By the way, how do you pronounce Bojagi?
Jasper Johns in his Connecticut Studio, 2005; below: Scent, oil and encaustic on canvas, 72 x 126 inches, 1973-74
Re Marco Casentini, I first saw his work at the Armory Show in New York last March. I liked it, and said so in "Back For More: The Art Fairs in New York," a report I posted on my website. He was at the booth of the Richard Levy Gallery, an Albuquerque gallery whose program of geometric, reductive, abstract painters and sculptors is strong and well edited. I’m glad you included Casentini's website so that I can see more, because I didn’t see him on the Levy Gallery site. Do you know him?
Apropos of the art fairs, at last December’s Art Basel Miami, I loved the work of the German artist Imi Knobel. He makes low-relief constructions in painted aluminum that read like paintings. Paintings? Sculptures?
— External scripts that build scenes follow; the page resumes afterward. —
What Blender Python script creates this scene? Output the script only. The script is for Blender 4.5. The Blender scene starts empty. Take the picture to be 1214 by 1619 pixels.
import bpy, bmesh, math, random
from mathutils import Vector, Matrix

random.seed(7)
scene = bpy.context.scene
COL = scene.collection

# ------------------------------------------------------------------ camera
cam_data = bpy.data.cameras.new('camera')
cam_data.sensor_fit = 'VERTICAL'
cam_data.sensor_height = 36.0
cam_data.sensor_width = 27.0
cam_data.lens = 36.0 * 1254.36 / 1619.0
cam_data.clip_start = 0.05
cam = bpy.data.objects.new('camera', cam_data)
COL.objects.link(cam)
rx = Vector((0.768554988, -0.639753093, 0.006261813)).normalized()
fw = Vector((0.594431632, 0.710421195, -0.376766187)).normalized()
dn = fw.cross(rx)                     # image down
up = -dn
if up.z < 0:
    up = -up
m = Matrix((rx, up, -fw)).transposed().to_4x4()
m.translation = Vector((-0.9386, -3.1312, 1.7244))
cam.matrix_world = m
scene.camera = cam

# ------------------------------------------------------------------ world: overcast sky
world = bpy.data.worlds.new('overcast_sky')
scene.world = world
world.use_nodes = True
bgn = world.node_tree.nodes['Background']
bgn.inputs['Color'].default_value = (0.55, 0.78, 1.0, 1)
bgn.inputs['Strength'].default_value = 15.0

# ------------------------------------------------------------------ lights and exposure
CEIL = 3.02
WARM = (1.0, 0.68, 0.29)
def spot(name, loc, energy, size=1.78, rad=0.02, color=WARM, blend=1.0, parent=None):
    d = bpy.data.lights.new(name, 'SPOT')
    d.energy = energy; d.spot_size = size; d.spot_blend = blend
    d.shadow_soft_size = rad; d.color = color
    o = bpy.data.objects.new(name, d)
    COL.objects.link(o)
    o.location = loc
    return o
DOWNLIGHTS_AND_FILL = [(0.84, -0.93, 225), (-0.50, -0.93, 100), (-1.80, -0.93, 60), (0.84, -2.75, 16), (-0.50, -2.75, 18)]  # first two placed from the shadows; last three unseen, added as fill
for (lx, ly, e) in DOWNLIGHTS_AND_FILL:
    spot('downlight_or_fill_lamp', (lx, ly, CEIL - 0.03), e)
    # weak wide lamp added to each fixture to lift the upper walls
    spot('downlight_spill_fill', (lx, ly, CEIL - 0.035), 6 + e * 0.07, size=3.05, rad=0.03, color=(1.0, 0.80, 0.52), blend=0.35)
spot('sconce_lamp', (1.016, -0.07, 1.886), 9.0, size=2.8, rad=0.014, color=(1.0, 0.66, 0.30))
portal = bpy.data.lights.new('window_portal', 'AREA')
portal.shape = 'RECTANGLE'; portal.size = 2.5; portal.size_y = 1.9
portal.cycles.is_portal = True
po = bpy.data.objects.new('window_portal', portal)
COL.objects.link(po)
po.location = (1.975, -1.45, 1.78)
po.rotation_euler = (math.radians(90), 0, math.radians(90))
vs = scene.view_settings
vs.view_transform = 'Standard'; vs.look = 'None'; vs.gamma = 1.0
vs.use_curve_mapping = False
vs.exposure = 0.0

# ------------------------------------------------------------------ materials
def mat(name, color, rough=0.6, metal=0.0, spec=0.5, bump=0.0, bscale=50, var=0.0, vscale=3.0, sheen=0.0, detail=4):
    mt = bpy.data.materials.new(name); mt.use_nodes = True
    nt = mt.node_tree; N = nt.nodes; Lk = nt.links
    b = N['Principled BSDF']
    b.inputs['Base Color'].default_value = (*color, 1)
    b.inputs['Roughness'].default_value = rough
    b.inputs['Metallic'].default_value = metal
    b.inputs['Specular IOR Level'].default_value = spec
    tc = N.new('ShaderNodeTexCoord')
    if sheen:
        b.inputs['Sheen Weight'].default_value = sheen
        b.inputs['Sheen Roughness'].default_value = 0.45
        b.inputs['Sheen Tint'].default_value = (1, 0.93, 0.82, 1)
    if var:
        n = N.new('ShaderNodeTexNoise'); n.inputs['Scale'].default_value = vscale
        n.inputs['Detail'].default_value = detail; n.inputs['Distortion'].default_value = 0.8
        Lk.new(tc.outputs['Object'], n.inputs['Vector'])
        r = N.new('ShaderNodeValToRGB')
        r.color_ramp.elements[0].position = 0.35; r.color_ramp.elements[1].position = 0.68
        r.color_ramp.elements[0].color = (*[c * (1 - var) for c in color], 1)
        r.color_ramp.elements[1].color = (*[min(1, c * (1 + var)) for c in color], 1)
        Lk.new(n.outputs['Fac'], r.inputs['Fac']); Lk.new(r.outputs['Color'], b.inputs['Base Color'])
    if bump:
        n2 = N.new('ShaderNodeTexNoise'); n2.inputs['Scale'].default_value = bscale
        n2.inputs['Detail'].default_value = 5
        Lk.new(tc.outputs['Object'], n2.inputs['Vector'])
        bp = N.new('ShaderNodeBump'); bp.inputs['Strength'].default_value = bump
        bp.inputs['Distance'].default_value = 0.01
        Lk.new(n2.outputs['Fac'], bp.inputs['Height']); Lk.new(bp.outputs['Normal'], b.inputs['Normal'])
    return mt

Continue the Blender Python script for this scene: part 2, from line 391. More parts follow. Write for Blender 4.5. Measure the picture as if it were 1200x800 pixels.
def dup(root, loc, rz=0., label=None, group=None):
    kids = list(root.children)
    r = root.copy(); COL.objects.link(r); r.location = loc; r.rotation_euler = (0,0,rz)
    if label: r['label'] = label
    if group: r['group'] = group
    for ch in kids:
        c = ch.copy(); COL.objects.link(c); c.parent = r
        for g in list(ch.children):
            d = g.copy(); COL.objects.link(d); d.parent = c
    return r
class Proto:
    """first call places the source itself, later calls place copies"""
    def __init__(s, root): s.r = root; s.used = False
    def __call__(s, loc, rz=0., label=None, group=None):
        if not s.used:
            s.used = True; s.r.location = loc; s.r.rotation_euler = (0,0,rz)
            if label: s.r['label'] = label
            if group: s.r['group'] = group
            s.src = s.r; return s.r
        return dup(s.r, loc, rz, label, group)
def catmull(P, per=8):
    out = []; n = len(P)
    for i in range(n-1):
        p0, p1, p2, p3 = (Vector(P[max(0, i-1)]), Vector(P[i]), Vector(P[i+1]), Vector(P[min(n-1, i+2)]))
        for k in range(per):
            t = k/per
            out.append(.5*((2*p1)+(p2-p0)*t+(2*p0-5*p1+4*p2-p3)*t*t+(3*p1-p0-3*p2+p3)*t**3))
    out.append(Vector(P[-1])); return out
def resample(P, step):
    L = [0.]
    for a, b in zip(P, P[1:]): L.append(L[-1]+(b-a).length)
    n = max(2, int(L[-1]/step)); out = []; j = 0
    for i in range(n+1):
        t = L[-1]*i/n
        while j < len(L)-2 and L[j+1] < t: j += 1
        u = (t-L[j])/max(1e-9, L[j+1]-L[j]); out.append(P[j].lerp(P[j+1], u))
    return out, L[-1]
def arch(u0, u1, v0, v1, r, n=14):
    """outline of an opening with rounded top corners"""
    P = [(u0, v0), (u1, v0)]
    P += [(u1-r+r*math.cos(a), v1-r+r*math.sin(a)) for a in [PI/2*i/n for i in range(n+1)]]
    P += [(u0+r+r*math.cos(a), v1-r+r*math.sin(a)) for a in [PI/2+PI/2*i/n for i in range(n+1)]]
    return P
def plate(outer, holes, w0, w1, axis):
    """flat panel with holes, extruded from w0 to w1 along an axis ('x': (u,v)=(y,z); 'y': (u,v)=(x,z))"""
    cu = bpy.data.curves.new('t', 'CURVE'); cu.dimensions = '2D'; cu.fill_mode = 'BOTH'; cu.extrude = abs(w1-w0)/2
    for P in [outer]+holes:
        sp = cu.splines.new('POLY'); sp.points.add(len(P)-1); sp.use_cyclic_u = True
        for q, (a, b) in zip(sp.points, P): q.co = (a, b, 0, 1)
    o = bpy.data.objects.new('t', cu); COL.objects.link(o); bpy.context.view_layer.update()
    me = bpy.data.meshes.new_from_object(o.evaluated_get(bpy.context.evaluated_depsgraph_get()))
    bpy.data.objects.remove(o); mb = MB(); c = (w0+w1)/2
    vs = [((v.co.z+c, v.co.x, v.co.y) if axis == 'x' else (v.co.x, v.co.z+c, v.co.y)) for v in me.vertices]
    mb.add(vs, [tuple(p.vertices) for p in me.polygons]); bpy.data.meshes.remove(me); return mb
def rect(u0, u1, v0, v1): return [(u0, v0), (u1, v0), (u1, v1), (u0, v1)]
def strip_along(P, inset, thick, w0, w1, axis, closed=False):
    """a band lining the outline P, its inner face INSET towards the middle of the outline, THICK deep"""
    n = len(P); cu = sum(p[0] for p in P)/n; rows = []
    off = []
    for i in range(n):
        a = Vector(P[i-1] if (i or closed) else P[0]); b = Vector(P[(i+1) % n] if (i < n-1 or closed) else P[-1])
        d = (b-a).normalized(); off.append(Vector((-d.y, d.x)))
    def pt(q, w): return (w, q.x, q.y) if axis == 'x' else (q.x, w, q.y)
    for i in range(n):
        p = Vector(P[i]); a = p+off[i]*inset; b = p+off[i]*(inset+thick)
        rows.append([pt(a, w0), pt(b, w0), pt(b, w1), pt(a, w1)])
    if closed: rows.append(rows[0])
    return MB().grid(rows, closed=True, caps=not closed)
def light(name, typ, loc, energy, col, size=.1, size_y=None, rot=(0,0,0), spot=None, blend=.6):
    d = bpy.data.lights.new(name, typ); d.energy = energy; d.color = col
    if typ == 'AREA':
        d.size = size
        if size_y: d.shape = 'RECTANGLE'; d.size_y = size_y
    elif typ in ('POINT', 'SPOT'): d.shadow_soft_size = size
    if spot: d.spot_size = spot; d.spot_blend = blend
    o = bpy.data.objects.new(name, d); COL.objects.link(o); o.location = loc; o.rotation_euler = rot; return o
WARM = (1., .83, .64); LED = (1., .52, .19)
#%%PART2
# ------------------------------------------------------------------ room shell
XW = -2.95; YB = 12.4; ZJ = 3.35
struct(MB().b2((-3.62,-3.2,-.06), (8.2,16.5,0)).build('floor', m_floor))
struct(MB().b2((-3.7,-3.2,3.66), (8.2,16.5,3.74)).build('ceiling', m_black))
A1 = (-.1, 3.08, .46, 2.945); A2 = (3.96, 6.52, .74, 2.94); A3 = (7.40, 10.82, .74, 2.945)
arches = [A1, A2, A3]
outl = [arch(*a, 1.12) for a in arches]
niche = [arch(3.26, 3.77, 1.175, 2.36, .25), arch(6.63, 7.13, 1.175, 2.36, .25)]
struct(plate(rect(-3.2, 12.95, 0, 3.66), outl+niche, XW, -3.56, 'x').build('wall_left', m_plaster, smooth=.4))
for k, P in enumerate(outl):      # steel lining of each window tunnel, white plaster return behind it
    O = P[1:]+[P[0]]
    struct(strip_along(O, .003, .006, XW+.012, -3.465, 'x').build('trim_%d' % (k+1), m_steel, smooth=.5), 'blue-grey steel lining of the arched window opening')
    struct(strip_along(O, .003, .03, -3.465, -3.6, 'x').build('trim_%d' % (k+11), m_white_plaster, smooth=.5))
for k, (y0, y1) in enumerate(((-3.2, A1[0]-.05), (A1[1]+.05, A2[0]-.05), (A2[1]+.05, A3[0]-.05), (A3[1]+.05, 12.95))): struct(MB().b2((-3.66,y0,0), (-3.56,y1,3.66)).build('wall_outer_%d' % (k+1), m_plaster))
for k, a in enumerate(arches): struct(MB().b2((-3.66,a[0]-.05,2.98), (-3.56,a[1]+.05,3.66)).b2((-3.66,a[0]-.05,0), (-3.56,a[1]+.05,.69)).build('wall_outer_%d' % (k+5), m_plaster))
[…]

Tomato, tomahto.
Imi Knoebel, Illia, acrylic/aluminum, 119 x 118 x 4 inches, 2002
I mentioned Knoebel on my "Joanne Goes to Miami" report. It was a brief note, the context of which was the Art Basel/Miami fair. You can see more images of his work if you click onto this link: Imi Knoebel
Chris, I have to tell you: This dialog is more compelling, more fruitful and certainly more frequent than I’d imagined it would be!